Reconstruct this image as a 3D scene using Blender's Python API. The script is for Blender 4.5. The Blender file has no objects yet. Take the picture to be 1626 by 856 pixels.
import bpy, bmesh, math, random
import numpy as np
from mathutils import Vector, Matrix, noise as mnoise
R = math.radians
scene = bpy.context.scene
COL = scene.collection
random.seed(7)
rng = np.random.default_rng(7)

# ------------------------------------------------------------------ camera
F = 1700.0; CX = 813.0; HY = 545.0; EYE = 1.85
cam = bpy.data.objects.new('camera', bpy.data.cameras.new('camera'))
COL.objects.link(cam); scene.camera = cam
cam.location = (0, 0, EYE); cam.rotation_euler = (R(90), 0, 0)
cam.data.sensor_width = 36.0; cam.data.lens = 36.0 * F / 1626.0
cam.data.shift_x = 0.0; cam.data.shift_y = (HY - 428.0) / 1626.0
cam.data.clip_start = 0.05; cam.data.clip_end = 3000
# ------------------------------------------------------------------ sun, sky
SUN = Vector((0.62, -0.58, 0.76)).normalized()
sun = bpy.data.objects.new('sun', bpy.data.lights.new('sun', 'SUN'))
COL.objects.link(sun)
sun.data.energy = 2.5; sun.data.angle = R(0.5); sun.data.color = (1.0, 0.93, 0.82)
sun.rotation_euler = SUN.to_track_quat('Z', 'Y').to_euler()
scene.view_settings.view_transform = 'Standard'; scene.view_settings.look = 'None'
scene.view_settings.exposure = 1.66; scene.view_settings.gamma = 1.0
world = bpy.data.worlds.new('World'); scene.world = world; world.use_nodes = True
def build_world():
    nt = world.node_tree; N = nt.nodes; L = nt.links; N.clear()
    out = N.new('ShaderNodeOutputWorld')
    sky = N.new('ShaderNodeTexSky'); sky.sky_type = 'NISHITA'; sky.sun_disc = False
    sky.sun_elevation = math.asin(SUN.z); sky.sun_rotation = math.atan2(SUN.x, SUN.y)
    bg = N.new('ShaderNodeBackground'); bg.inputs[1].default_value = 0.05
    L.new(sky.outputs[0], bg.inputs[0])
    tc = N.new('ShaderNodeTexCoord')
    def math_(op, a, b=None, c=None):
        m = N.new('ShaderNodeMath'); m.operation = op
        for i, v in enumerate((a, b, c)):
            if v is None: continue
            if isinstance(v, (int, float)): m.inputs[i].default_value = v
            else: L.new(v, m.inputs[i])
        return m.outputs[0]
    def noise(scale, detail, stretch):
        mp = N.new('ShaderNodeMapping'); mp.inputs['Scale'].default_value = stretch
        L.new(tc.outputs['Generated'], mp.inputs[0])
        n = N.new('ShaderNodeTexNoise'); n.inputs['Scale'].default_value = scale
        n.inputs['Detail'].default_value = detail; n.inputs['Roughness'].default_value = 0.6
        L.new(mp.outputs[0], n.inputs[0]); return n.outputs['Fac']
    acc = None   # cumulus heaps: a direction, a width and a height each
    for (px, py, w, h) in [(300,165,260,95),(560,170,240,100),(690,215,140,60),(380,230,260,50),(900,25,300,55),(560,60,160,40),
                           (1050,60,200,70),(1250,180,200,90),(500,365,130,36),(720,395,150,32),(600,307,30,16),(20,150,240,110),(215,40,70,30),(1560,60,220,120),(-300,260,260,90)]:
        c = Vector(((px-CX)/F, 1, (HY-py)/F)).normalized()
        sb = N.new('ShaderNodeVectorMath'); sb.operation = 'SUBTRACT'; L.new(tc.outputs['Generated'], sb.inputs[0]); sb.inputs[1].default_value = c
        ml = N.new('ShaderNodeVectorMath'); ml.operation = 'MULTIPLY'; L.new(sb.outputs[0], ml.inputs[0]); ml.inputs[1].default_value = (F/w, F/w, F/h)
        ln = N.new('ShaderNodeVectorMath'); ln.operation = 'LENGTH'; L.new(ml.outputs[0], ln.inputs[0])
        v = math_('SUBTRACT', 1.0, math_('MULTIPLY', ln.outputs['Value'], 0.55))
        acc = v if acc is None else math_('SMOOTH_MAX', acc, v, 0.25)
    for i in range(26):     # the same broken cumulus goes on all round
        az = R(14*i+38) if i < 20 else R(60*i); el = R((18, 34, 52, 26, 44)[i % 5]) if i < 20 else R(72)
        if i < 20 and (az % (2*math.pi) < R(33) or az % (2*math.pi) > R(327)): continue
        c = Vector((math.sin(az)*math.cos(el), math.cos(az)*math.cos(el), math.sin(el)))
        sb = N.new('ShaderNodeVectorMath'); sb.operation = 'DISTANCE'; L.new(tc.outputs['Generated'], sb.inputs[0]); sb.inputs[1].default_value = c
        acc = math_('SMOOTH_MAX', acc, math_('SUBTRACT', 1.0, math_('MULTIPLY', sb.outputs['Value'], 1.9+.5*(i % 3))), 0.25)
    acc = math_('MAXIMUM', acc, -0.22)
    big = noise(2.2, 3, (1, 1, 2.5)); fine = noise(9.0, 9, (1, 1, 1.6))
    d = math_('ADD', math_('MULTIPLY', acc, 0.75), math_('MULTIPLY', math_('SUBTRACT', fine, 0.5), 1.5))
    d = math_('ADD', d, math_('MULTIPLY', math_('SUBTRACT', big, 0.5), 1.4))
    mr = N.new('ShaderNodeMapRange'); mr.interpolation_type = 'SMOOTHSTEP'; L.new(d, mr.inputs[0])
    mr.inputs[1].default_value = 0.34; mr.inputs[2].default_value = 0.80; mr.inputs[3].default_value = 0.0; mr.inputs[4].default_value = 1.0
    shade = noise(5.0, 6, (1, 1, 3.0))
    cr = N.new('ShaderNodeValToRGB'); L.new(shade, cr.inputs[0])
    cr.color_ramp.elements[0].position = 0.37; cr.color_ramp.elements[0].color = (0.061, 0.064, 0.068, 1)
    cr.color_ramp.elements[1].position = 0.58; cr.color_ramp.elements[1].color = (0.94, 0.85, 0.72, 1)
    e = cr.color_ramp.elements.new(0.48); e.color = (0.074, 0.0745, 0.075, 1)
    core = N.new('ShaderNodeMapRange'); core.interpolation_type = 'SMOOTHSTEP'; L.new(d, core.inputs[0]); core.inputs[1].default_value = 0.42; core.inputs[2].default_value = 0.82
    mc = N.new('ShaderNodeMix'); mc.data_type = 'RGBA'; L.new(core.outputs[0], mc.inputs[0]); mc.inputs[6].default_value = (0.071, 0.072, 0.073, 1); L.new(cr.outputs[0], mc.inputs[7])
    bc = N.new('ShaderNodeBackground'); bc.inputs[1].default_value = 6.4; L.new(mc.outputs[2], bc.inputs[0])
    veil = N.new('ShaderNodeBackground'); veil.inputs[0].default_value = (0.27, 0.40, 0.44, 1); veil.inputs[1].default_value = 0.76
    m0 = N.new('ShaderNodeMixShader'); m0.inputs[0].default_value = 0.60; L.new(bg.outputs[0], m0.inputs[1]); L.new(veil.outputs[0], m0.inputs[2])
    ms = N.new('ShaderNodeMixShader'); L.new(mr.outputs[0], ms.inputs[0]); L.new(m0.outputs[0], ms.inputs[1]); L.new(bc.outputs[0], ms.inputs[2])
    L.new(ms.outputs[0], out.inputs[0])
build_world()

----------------

> SHORT PROBLEM
Copy exactly the lines that run from the first line of the data to the line containing "rng = np.random.default_rng(7)", please, with both ends included and nothing else.

> FINAL RESULT
Reconstruct this image as a 3D scene using Blender's Python API. The script is for Blender 4.5. The Blender file has no objects yet. Take the picture to be 1626 by 856 pixels.
import bpy, bmesh, math, random
import numpy as np
from mathutils import Vector, Matrix, noise as mnoise
R = math.radians
scene = bpy.context.scene
COL = scene.collection
random.seed(7)
rng = np.random.default_rng(7)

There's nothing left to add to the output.